I don’t think there is a friar alive who would care whether or not you use A/C in your cell (if that is even available). Nobody would care if you don’t watch TV. You would necessarily use a car, at least from time to time. So, I wouldn’t be concerned about these sorts of things. Practically, the primary source of “illicit” comfort you will find is food. And, you really can’t avoid that. Even there, though, you must humble yourself and eat whatever is put before you.

Are there many friars who are “hard core” and, for example, wear the habit “all the time”, refrain from sumptuous food and fast in accord with the Rule, remain silent during meals, fulfill all responsibilities regarding communal and private prayer, etc.? No. But, if you think you are called to this form of life, you can be such a friar or at least try to be.

So, I recommend you talk to real-life Friars. Get in touch with the vocation directors. Do retreats at various communities. Depending on where you live, I’d start with “Holy Hill” in Wisconsin. The setting, and monastery itself, is impressive and inspiring. I know the prior there…
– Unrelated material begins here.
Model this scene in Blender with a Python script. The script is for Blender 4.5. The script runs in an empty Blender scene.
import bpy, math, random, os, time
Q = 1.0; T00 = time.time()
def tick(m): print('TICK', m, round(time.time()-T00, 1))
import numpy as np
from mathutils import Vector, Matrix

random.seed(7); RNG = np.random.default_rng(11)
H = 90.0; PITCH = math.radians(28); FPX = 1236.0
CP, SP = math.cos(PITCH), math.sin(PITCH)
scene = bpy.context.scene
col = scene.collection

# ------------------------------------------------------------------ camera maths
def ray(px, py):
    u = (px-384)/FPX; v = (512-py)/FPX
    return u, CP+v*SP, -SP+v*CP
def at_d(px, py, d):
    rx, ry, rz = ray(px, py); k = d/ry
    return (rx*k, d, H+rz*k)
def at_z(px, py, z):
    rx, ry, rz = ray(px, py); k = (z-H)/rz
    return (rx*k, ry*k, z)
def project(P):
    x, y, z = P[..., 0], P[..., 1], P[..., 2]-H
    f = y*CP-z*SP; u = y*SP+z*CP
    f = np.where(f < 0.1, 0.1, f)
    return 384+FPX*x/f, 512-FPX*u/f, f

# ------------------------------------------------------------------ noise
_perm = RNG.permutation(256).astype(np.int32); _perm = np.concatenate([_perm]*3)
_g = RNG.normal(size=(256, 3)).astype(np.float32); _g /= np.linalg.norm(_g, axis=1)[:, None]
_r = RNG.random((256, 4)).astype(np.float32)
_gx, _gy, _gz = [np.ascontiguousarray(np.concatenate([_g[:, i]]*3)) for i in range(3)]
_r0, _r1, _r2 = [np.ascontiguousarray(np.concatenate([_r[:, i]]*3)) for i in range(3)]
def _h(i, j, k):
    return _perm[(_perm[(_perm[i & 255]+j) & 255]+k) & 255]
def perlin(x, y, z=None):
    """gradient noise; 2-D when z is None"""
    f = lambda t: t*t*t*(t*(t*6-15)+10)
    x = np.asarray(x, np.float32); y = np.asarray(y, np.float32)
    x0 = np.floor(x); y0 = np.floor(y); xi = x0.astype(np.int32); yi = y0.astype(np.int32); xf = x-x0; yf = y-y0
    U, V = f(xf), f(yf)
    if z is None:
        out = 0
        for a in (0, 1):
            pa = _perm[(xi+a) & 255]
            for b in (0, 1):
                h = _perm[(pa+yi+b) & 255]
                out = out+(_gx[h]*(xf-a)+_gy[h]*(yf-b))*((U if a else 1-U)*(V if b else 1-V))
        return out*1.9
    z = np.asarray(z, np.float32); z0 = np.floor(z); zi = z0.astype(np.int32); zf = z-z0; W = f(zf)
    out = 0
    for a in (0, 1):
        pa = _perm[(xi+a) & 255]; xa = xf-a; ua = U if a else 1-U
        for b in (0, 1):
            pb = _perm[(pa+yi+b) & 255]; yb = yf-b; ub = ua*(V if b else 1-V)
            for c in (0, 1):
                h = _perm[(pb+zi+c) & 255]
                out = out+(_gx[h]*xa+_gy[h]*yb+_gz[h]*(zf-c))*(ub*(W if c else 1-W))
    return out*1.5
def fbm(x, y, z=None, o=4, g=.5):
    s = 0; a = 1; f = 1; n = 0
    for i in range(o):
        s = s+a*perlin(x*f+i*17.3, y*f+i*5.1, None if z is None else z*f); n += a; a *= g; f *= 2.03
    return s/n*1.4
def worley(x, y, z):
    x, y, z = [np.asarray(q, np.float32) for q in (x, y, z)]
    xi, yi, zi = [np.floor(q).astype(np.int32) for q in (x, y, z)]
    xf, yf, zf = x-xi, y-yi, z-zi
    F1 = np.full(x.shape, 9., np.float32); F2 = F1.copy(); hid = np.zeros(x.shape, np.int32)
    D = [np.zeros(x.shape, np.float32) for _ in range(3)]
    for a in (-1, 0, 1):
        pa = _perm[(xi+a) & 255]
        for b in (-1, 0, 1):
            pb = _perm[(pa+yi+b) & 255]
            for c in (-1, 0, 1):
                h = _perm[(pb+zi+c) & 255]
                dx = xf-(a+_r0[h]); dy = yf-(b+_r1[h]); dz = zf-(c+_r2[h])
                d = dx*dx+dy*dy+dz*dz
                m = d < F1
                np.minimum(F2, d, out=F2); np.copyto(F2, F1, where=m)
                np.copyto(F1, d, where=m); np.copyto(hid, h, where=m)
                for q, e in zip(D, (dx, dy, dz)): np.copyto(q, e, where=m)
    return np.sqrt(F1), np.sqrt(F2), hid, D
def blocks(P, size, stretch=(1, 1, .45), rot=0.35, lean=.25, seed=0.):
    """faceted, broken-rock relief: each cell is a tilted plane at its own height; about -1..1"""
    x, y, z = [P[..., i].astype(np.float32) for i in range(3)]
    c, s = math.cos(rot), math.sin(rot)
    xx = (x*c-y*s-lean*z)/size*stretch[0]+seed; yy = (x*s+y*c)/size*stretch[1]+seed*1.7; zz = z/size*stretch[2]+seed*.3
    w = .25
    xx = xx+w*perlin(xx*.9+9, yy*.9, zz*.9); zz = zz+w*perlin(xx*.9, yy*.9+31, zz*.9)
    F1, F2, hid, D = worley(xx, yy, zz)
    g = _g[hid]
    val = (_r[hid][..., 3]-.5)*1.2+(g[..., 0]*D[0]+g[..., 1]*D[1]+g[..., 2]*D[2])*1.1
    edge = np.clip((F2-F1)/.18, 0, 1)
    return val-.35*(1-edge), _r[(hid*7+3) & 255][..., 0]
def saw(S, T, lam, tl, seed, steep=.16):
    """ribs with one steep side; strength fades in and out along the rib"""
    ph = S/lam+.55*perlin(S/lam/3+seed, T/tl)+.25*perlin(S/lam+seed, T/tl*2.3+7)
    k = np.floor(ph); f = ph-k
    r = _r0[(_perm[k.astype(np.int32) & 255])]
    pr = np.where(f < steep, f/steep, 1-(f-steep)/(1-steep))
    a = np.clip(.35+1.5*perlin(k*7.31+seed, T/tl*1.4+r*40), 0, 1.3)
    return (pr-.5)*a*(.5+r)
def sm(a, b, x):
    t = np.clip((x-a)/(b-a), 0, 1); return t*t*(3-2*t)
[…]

Think of an order as a living being. As any living being, it finds its source not in itself, but in the Spirit, the Lord and Giver of Life. Without the Spirit, there’d be no life. About an order, its source is in the gift given to it by the Spirit, its charism.

The first commandment given to Adam and Eve by God was to multiply, to be fruitful. In His commandment He granted man the power to multiply life in their descendants. Fruitfulness comes from the Spirit. About an order, its charism is preserved by its bearing the fruit of vocations.

So, an order that refuses its gift given to it by the Spirit, that refuses its charism, stops bearing the fruit of vocations. Their reason of being is exercising this charism, and if the order refuses it, it’s refusing its life. Why would the Spirit let an order which concocted its own charism in lieu of the one given to it bless it with fruitfulness? Nay, such madness stops with the current generation.